How do you measure a body of work? For much of the jewelry world, it’s a hard question to answer. Archives are just the tip of the iceberg: sketches and gouaches (realistic painted renderings of jewelry developed ahead of their creation) are limitless, and personal collections often span the globe and can be hard to track. For Van Cleef Arpels, a historic French jewelry house, the answer is nebulous, but they’re making a good attempt to document it with a duo of anthologies. The first of the books, The Van Cleef Arpels Collection, published last month, focuses on jewels, precious objects, and watchmaking pieces from 1906 to 1953.

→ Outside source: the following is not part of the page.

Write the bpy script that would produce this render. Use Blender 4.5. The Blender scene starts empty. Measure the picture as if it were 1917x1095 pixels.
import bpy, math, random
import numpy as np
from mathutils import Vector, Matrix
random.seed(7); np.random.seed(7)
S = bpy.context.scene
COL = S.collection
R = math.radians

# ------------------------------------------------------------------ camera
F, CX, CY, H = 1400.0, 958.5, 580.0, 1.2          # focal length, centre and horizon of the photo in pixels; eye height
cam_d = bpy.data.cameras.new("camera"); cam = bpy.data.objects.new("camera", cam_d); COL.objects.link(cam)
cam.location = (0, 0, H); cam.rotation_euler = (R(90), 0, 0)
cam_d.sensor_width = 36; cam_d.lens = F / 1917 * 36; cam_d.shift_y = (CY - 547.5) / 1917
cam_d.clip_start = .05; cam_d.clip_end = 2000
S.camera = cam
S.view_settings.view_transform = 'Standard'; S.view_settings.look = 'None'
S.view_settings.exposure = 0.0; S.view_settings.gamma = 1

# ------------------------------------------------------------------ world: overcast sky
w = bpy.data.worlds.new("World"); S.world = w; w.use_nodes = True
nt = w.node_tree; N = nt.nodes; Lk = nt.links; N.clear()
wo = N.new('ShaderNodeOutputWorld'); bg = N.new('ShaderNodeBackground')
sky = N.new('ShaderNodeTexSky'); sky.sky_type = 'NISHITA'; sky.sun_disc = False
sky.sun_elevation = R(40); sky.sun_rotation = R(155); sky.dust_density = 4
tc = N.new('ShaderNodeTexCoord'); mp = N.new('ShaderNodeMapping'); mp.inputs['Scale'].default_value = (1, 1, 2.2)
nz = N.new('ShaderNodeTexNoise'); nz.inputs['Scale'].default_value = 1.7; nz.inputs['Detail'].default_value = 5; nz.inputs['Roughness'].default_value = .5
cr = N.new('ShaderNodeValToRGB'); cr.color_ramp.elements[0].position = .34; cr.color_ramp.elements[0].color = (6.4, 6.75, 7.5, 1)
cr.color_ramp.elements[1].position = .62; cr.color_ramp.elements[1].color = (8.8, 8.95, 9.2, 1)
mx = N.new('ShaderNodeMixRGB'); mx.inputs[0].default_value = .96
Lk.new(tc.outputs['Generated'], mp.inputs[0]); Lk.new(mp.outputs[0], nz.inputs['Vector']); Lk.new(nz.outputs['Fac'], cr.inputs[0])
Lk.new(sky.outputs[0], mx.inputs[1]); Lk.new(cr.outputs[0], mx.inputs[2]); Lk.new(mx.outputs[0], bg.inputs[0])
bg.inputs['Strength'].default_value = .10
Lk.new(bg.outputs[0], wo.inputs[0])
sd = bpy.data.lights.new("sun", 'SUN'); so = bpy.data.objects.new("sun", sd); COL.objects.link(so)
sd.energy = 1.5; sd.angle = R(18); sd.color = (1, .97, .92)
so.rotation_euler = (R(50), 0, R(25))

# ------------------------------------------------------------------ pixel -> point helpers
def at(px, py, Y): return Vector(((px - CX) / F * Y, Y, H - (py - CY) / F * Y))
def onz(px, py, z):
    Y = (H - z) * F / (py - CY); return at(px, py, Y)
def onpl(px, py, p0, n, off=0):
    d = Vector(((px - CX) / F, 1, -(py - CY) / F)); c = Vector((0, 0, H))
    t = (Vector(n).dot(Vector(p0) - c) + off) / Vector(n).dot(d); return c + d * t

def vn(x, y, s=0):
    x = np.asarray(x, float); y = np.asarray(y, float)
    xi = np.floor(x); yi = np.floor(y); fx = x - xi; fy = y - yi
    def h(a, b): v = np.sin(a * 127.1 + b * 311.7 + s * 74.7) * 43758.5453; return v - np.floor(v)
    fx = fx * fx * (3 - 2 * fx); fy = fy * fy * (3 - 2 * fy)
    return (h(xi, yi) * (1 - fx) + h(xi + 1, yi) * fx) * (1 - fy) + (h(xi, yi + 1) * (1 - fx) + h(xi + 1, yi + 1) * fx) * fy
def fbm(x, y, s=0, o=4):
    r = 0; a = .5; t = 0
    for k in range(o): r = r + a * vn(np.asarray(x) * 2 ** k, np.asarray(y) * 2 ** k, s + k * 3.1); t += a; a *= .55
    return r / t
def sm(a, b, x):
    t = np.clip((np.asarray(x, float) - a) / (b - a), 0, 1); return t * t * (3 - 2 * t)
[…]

Beyond simply highlighting sketches and imagery of the jewelry pieces, the new Van Cleef Arpels book situates many of the pieces in context through fashion photography, portraits of them worn, and vintage advertisements. Amid the pages of the first volume, the reader experiences the magnitude of pieces (700 to be exact) through new lenses, such as art history, world history, and culture. One of these lenses is Vogue photography.
When looking at the Vogue archives to write this story, it became clear that the collection of photographs of the jewelry of Van Cleef Arpels that have appeared in the pages of Vogue over the decades is immense (and perhaps worthy of their own book).
Below, we delve deeper into some of the magnificent pieces featured.
The color combinations in the Vogue cover from December 1951 are echoed in this supple diamond and sapphire cravat-style necklace that moves in similar fashion to an actual scarf.
Always ones to push boundaries in their design atelier, Van Cleef Arpels created this set—and subsequent designs—inspired by sequins used in couture. The individual gold concave and convex discs are studded with diamonds. It’s shown here on the April 1956 cover of Vogue with two models in red dresses and embellished hats.
This diamond and sapphire brooch shown in a Vogue image in 1937 is large in size—realistically life-size, really. The piece shows the house’s interest in naturalistic interpretation and also adeptness in versatility; one of the flowers can be removed at the stalk.